RECORDS SHOWN =>

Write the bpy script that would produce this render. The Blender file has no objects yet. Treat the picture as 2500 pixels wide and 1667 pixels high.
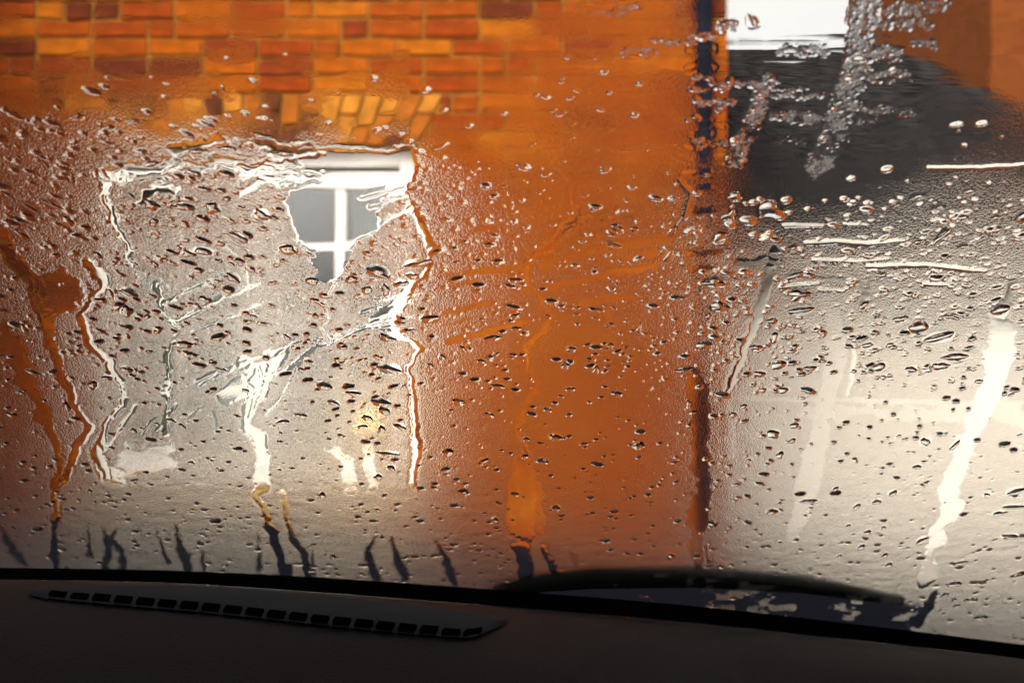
import bpy, math, random
import numpy as np
from mathutils import Vector, Matrix

random.seed(7)
rng = np.random.default_rng(7)
C = bpy.context.scene.collection
SC = bpy.context.scene

# ------------------------------------------------------------------ camera
EYE_Z = 1.25
FPX = 3472.2                                   # focal length in photo pixels (50 mm on 36 mm)
cam_d = bpy.data.cameras.new('camera')
cam_d.lens = 50.0
cam_d.sensor_width = 36.0
cam_d.clip_start = 0.02
cam_d.clip_end = 600.0
cam_d.dof.use_dof = True
cam_d.dof.focus_distance = 0.70
cam_d.dof.aperture_fstop = 15.0
cam = bpy.data.objects.new('camera', cam_d)
cam.location = (0, 0, EYE_Z)
cam.rotation_euler = (math.radians(90), 0, 0)
C.objects.link(cam)
SC.camera = cam

# ------------------------------------------------------------------ world, sun, exposure
SUN_EL, SUN_AZ = math.radians(40), math.radians(198)      # behind and a little left of the car
world = bpy.data.worlds.new('World')
SC.world = world
world.use_nodes = True
wn, wl = world.node_tree.nodes, world.node_tree.links
bg = wn['Background']
sky = wn.new('ShaderNodeTexSky')
sky.sky_type = 'NISHITA'
sky.sun_disc = False
sky.sun_elevation = SUN_EL
sky.sun_rotation = SUN_AZ
sky.dust_density = 6.0
sky.air_density = 1.0
hs = wn.new('ShaderNodeHueSaturation')
hs.inputs['Saturation'].default_value = 0.12
wl.new(sky.outputs['Color'], hs.inputs['Color'])
tcw = wn.new('ShaderNodeTexCoord')
nzw = wn.new('ShaderNodeTexNoise')
nzw.inputs['Scale'].default_value = 3.5
nzw.inputs['Detail'].default_value = 6
wl.new(tcw.outputs['Generated'], nzw.inputs['Vector'])
crw = wn.new('ShaderNodeValToRGB')
crw.color_ramp.elements[0].position = 0.30
crw.color_ramp.elements[0].color = (1.25, 1.22, 1.20, 1)
crw.color_ramp.elements[1].position = 0.72
crw.color_ramp.elements[1].color = (1.85, 1.78, 1.68, 1)
wl.new(nzw.outputs['Fac'], crw.inputs['Fac'])
mxw = wn.new('ShaderNodeMixRGB')
mxw.blend_type = 'MULTIPLY'
mxw.inputs['Fac'].default_value = 1.0
wl.new(hs.outputs['Color'], mxw.inputs['Color1'])
wl.new(crw.outputs['Color'], mxw.inputs['Color2'])
wl.new(mxw.outputs['Color'], bg.inputs['Color'])
bg.inputs['Strength'].default_value = 0.135

sun_d = bpy.data.lights.new('sun', 'SUN')
sun_d.energy = 1.5
sun_d.angle = math.radians(14)
sun_d.color = (1.0, 0.83, 0.62)
sun = bpy.data.objects.new('sun', sun_d)
to_sun = Vector((math.sin(SUN_AZ) * math.cos(SUN_EL), math.cos(SUN_AZ) * math.cos(SUN_EL), math.sin(SUN_EL)))
sun.rotation_euler = (-to_sun).to_track_quat('-Z', 'Y').to_euler()
sun.location = to_sun * 40
C.objects.link(sun)

SC.view_settings.view_transform = 'Standard'
SC.view_settings.look = 'None'
SC.view_settings.gamma = 1.0
SC.view_settings.use_curve_mapping = False
SC.view_settings.exposure = 0.62
SC.cycles.max_bounces = 20
SC.cycles.transmission_bounces = 18
SC.cycles.transparent_max_bounces = 8
SC.cycles.diffuse_bounces = 3
SC.cycles.glossy_bounces = 4
SC.cycles.sample_clamp_indirect = 8.0
SC.cycles.use_denoising = True

# ------------------------------------------------------------------ helpers
def link(o, parent=None):
    C.objects.link(o)
    if parent is not None:
        o.parent = parent
    return o

def tag(o, label=None, cat=None, group=None, kind=None):
    if label: o['label'] = label
    if cat: o['category'] = cat
    if group: o['group'] = group
    if kind: o['kind'] = kind
    return o

def empty(name, loc=(0, 0, 0)):
    o = bpy.data.objects.new(name, None)
    o.empty_display_size = 0.1
    o.location = loc
    C.objects.link(o)
    return o

class MB:
    """collects boxes, prisms and tubes into one mesh; world coordinates"""
    def __init__(s): s.v, s.f = [], []
    def add(s, v, f):
        b = len(s.v); s.v += [tuple(p) for p in v]; s.f += [tuple(b + i for i in q) for q in f]
        return s
    def box(s, x0, x1, y0, y1, z0, z1, ch=0.0):
        if ch <= 0:
            v = [(x0,y0,z0),(x1,y0,z0),(x1,y1,z0),(x0,y1,z0),(x0,y0,z1),(x1,y0,z1),(x1,y1,z1),(x0,y1,z1)]
            f = [(0,3,2,1),(4,5,6,7),(0,1,5,4),(1,2,6,5),(2,3,7,6),(3,0,4,7)]
            return s.add(v, f)
        # chamfer all edges of the -Y face (the one that faces the street)
        c = ch
        v = [(x0+c,y0,z0+c),(x1-c,y0,z0+c),(x1-c,y0,z1-c),(x0+c,y0,z1-c),
             (x0,y0+c,z0),(x1,y0+c,z0),(x1,y0+c,z1),(x0,y0+c,z1),
             (x0,y1,z0),(x1,y1,z0),(x1,y1,z1),(x0,y1,z1)]
        f = [(0,1,2,3)]
        for i in range(4):
            j = (i + 1) % 4
            f.append((4+i, 4+j, j, i)); f.append((8+i, 8+j, 4+j, 4+i))
        f.append((11,10,9,8))
        return s.add(v, f)
    def prism_xz(s, pts, y0, y1, ch=0.0):
        """polygon in XZ (counter-clockwise seen from -Y) between y0 (front) and y1"""
        n = len(pts)
        cx = sum(p[0] for p in pts) / n; cz = sum(p[1] for p in pts) / n
        def ins(p):
            d = math.hypot(p[0]-cx, p[1]-cz) or 1
            return (p[0] - (p[0]-cx)/d*ch, p[1] - (p[1]-cz)/d*ch)
        fr = [(ins(p)[0], y0, ins(p)[1]) for p in pts]
        md = [(p[0], y0 + ch, p[1]) for p in pts]
        bk = [(p[0], y1, p[1]) for p in pts]
        f = [tuple(range(n)), tuple(3*n-1-i for i in range(n))]
        for i in range(n):
            j = (i+1) % n
            f.append((n+i, n+j, j, i)); f.append((2*n+i, 2*n+j, n+j, n+i))
        return s.add(fr + md + bk, f)
    def tube(s, pts, r, n=16, cap=True):
        pts = [Vector(p) for p in pts]; rings = []
        for i, p in enumerate(pts):
            t = (pts[min(i+1, len(pts)-1)] - pts[max(i-1, 0)]).normalized()
            a = t.cross(Vector((0,1,0)) if abs(t.y) < .9 else Vector((1,0,0))).normalized(); b = t.cross(a)
            rr = r[i] if isinstance(r, (list, tuple)) else r
            rings.append([p + (a*math.cos(k*2*math.pi/n) + b*math.sin(k*2*math.pi/n))*rr for k in range(n)])
        v = [q for ring in rings for q in ring]; f = []
        for i in range(len(pts)-1):
            for k in range(n):
                k2 = (k+1) % n
                f.append((i*n+k, (i+1)*n+k, (i+1)*n+k2, i*n+k2))
        if cap:
            f.append(tuple(range(n))); f.append(tuple((len(pts)-1)*n + n-1-k for k in range(n)))
        return s.add(v, f)
    def grid(s, rows):
        n = len(rows[0]); v = [p for r in rows for p in r]; f = []
        for i in range(len(rows)-1):
            for k in range(n-1):
                f.append((i*n+k, i*n+k+1, (i+1)*n+k+1, (i+1)*n+k))
        return s.add(v, f)
    def mesh(s, name, m):
        me = bpy.data.meshes.new(name); me.from_pydata(s.v, [], s.f)
        me.materials.append(m); me.update()
        return me
    def build(s, name, m, parent=None, smooth=False):
        me = s.mesh(name, m)
        if smooth:
            me.polygons.foreach_set('use_smooth', [True]*len(me.polygons))
        return link(bpy.data.objects.new(name, me), parent)

def fix_normals(o):
    import bmesh
    bm = bmesh.new(); bm.from_mesh(o.data)
    bmesh.ops.recalc_face_normals(bm, faces=bm.faces)
    bm.to_mesh(o.data); bm.free()
    return o

def mat(name, col, rough=0.6, metal=0.0, spec=0.5, var=0.0, scale=8.0, bump=0.0, bscale=60.0, col2=None):
    m = bpy.data.materials.new(name); m.use_nodes = True
    n, l = m.node_tree.nodes, m.node_tree.links
    p = n['Principled BSDF']
    p.inputs['Roughness'].default_value = rough
    p.inputs['Metallic'].default_value = metal
    p.inputs['Specular IOR Level'].default_value = spec
    tc = n.new('ShaderNodeTexCoord')
    if var > 0 or col2 is not None:
        nz = n.new('ShaderNodeTexNoise'); nz.inputs['Scale'].default_value = scale; nz.inputs['Detail'].default_value = 5
        l.new(tc.outputs['Object'], nz.inputs['Vector'])
        cr = n.new('ShaderNodeValToRGB')
        a = tuple(c*(1-var) for c in col); b = col2 or tuple(min(1, c*(1+var)) for c in col)
        cr.color_ramp.elements[0].position = 0.35; cr.color_ramp.elements[0].color = (*a, 1)
        cr.color_ramp.elements[1].position = 0.65; cr.color_ramp.elements[1].color = (*b, 1)
        l.new(nz.outputs['Fac'], cr.inputs['Fac']); l.new(cr.outputs['Color'], p.inputs['Base Color'])
    else:
        p.inputs['Base Color'].default_value = (*col, 1)
    if bump > 0:
        nb = n.new('ShaderNodeTexNoise'); nb.inputs['Scale'].default_value = bscale; nb.inputs['Detail'].default_value = 4
        l.new(tc.outputs['Object'], nb.inputs['Vector'])
        bp = n.new('ShaderNodeBump'); bp.inputs['Distance'].default_value = bump; bp.inputs['Strength'].default_value = 0.8
        l.new(nb.outputs['Fac'], bp.inputs['Height']); l.new(bp.outputs['Normal'], p.inputs['Normal'])
    return m

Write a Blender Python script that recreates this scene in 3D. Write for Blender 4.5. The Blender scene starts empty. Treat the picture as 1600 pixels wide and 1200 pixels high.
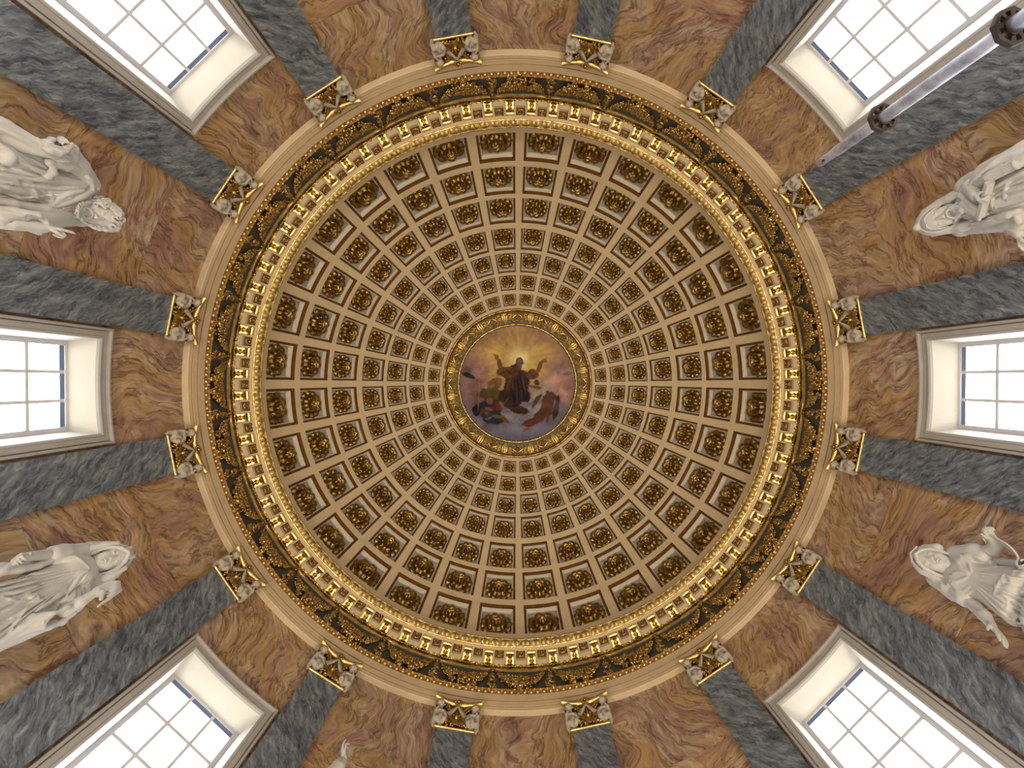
import bpy, math, random
import numpy as np
from mathutils import Vector, Matrix
PI = math.pi
rad = math.radians
C = bpy.context.scene.collection
SC = bpy.context.scene

# ------------------------------------------------------------------ camera, sky, lamps, exposure
F = 711.0                       # focal length in pixels of the 1600 px wide frame
CZ = 1.6                        # camera height over the floor
CAM = Vector((-0.17, -0.068, CZ))
cam = bpy.data.cameras.new('camera')
cam.sensor_width = 36.0
cam.lens = F / 1600 * 36
cam.clip_end = 200
cam.shift_x = -19.0 / 1600
cam.shift_y = 2.8 / 1600
camo = bpy.data.objects.new('camera', cam)
C.objects.link(camo)
_w = Vector((18.4 / F, 7.0 / F, 1)).normalized()
_z = -_w
_y = Vector((0, -1, 0)); _y = (_y - _z * _y.dot(_z)).normalized()
_x = _y.cross(_z)
_m = Matrix((_x, _y, _z)).transposed().to_4x4(); _m.translation = CAM
camo.matrix_world = _m
SC.camera = camo

SC.view_settings.view_transform = 'Standard'
SC.view_settings.look = 'None'
SC.view_settings.gamma = 1.0
SC.view_settings.use_curve_mapping = False
SC.view_settings.exposure = 0.62

world = bpy.data.worlds.new('overcast_sky')
SC.world = world
world.use_nodes = True
_bg = world.node_tree.nodes['Background']
# even overcast above the horizon, duller ground below it
_tc = world.node_tree.nodes.new('ShaderNodeTexCoord'); _sx = world.node_tree.nodes.new('ShaderNodeSeparateXYZ')
_rp = world.node_tree.nodes.new('ShaderNodeValToRGB')
_rp.color_ramp.elements[0].position = 0.47; _rp.color_ramp.elements[0].color = (0.24, 0.23, 0.21, 1)
_rp.color_ramp.elements[1].position = 0.53; _rp.color_ramp.elements[1].color = (0.91, 0.955, 1.0, 1)
_mr = world.node_tree.nodes.new('ShaderNodeMapRange'); _mr.inputs[1].default_value = -1; _mr.inputs[2].default_value = 1
world.node_tree.links.new(_tc.outputs['Generated'], _sx.inputs[0]); world.node_tree.links.new(_sx.outputs[2], _mr.inputs[0])
world.node_tree.links.new(_mr.outputs[0], _rp.inputs[0]); world.node_tree.links.new(_rp.outputs[0], _bg.inputs[0])
_bg.inputs[1].default_value = 9.0

def lamp(name, kind, loc, power, color, size=None, aim=None, spread=None, blend=None):
    l = bpy.data.lights.new(name, kind)
    l.energy = power; l.color = color
    if kind == 'AREA':
        l.shape = 'DISK'; l.size = size
        if spread: l.spread = spread
    if kind == 'SPOT':
        l.shadow_soft_size = size; l.spot_size = spread; l.spot_blend = blend or 0.6
    o = bpy.data.objects.new(name, l); C.objects.link(o); o.location = loc
    d = (Vector(aim) - Vector(loc)).normalized()
    o.rotation_euler = d.to_track_quat('-Z', 'Y').to_euler()
    return o
# unseen warm lights without fixtures, added low down to brighten dome and walls
for k in range(8):
    a = rad(22.5 + 45 * k)
    lamp('added_uplight', 'AREA', (4.0 * math.cos(a), 4.0 * math.sin(a), 1.25), 62, (1.0, 0.84, 0.62), 0.5,
         (3.6 * math.cos(a), 3.6 * math.sin(a), 14.0), rad(150))

# ------------------------------------------------------------------ helpers
def Z(h): return h + CZ

def prop(o, label=None, cat=None, group=None, kind=None):
    if label: o['label'] = label
    if cat: o['category'] = cat
    if group: o['group'] = group
    if kind: o['kind'] = kind
    return o

def mesh(name, V, Fc, mats, mi=None, smooth=None, uv=None):
    me = bpy.data.meshes.new(name)
    me.from_pydata([tuple(map(float, v)) for v in V] if not isinstance(V, np.ndarray) else V.tolist(), [], Fc)
    for m in (mats if isinstance(mats, (list, tuple)) else [mats]): me.materials.append(m)
    if mi is not None: me.polygons.foreach_set('material_index', np.asarray(mi, dtype=np.int32))
    if uv is not None:
        l = me.uv_layers.new(name='UVMap')
        vi = np.empty(len(me.loops), dtype=np.int32); me.loops.foreach_get('vertex_index', vi)
        l.data.foreach_set('uv', np.asarray(uv, dtype=np.float32)[vi].ravel())
    if smooth is not None:
        me.polygons.foreach_set('use_smooth', np.ones(len(me.polygons), dtype=bool))
        me.set_sharp_from_angle(angle=rad(smooth))
    me.update()
    return me

def obj(name, me, parent=None, loc=(0, 0, 0), rz=0.0, rot=None, scale=None):
    o = bpy.data.objects.new(name, me); C.objects.link(o)
    o.location = loc
    o.rotation_euler = rot if rot is not None else (0, 0, rz)
    if scale is not None: o.scale = scale if hasattr(scale, '__len__') else (scale,) * 3
    if parent is not None: o.parent = parent
    return o

def structure(name, me):
    return prop(obj(name, me), kind='structure')

class MB:
    """collects simple solids into one mesh"""
    def __init__(s): s.V = []; s.F = []; s.M = []; s.U = []
    def add(s, V, Fc, m=0, uv=None):
        b = len(s.V); s.V += [tuple(v) for v in V]
        s.F += [tuple(b + i for i in f) for f in Fc]; s.M += [m] * len(Fc)
        s.U += list(uv) if uv is not None else [(0, 0)] * len(V)
    def box(s, x0, x1, y0, y1, z0, z1, m=0):
        V = [(x, y, z) for x in (x0, x1) for y in (y0, y1) for z in (z0, z1)]
        s.add(V, [(0, 1, 3, 2), (4, 6, 7, 5), (0, 4, 5, 1), (2, 3, 7, 6), (0, 2, 6, 4), (1, 5, 7, 3)], m,
              [(v[1], v[2]) for v in V])
    def curved(s, r0, r1, a0, a1, z0, z1, n=8, m=0):
        V = []; U = []; Fc = []
        for i in range(n + 1):
            a = a0 + (a1 - a0) * i / n; c, q = math.cos(a), math.sin(a)
            for r, z in ((r0, z0), (r0, z1), (r1, z1), (r1, z0)):
                V.append((r * c, r * q, z)); U.append((6 * a, z))
        for i in range(n):
            b = 4 * i
            for j in range(4):
                k = (j + 1) % 4
                Fc.append((b + j, b + k, b + 4 + k, b + 4 + j))
        Fc.append((3, 2, 1, 0)); Fc.append((4 * n, 4 * n + 1, 4 * n + 2, 4 * n + 3))
        s.add(V, Fc, m, U)
    def grid(s, P, m=0, closed_u=False, closed_v=False, uv=None):
        nu, nv = len(P), len(P[0])
        V = [p for row in P for p in row]; Fc = []
        for i in range(nu if closed_u else nu - 1):
            for j in range(nv if closed_v else nv - 1):
                a = i * nv + j; b = i * nv + (j + 1) % nv
                c = ((i + 1) % nu) * nv + (j + 1) % nv; d = ((i + 1) % nu) * nv + j
                Fc.append((a, b, c, d))
        s.add(V, Fc, m, uv)
    def tube(s, pts, rr, n=8, m=0, cap=True):
        pts = [Vector(p) for p in pts]
        if not hasattr(rr, '__len__'): rr = [rr] * len(pts)
        rows = []; ref = None
        for i, p in enumerate(pts):
            t = (pts[min(i + 1, len(pts) - 1)] - pts[max(i - 1, 0)]).normalized()
            if ref is None:
                ref = Vector((0, 0, 1)) if abs(t.z) < 0.9 else Vector((1, 0, 0))
            a = (ref - t * ref.dot(t)).normalized(); b = t.cross(a); ref = a
            rows.append([p + (a * math.cos(2 * PI * k / n) + b * math.sin(2 * PI * k / n)) * rr[i] for k in range(n)])
        b0 = len(s.V)
        s.grid(rows, m, closed_v=True)
        if cap:
            s.F.append(tuple(b0 + k for k in range(n))[::-1]); s.M.append(m)
            e = b0 + (len(pts) - 1) * n
            s.F.append(tuple(e + k for k in range(n))); s.M.append(m)
    def ball(s, c, r, nu=8, nv=5, m=0, sq=(1, 1, 1), rot=None):
        V = [Vector((0, 0, 1))]
        for j in range(1, nv):
            t = PI * j / nv
            for i in range(nu):
                p = 2 * PI * i / nu
                V.append(Vector((math.sin(t) * math.cos(p), math.sin(t) * math.sin(p), math.cos(t))))
        V.append(Vector((0, 0, -1)))
        rr = r
        W = []
        for v in V:
            w = Vector((v.x * sq[0] * rr, v.y * sq[1] * rr, v.z * sq[2] * rr))
            if rot is not None: w = rot @ w
            W.append(w + Vector(c))
        Fc = [(0, 1 + i, 1 + (i + 1) % nu) for i in range(nu)]
        for j in range(nv - 2):
            for i in range(nu):
                a = 1 + j * nu + i; b = 1 + j * nu + (i + 1) % nu
                Fc.append((a, a + nu, b + nu, b))
        e = len(V) - 1; l = 1 + (nv - 2) * nu
        Fc += [(e, l + (i + 1) % nu, l + i) for i in range(nu)]
        s.add(W, Fc, m)
    def mesh(s, name, mats, smooth=40, uv=True):
        return mesh(name, s.V, s.F, mats, s.M, smooth, s.U if uv else None)

def revolve(prof, n=192, mats=None, mi=None, smooth=30, name='ring'):
    """closed ring from a (radius, z) profile, seen from inside"""
    b = MB()
    rows = []
    k = len(prof)
    a = np.linspace(0, 2 * PI, n, endpoint=False)
    V = np.zeros((n, k, 3))
    for j, (r, z) in enumerate(prof):
        V[:, j, 0] = r * np.cos(a); V[:, j, 1] = r * np.sin(a); V[:, j, 2] = z
    Fc = []; M = []
    for i in range(n):
        for j in range(k - 1):
            a0 = i * k + j; b0 = ((i + 1) % n) * k + j
            Fc.append((a0, a0 + 1, b0 + 1, b0)); M.append(mi[j] if mi else 0)
    return mesh(name, V.reshape(-1, 3), Fc, mats, M, smooth)

# ------------------------------------------------------------------ materials
def nmat(name):
    m = bpy.data.materials.new(name); m.use_nodes = True
    nt = m.node_tree; N = nt.nodes; L = nt.links
    bs = N['Principled BSDF']
    return m, nt, N, L, bs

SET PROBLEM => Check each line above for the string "Write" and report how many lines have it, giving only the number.

FULL SOLUTION => 2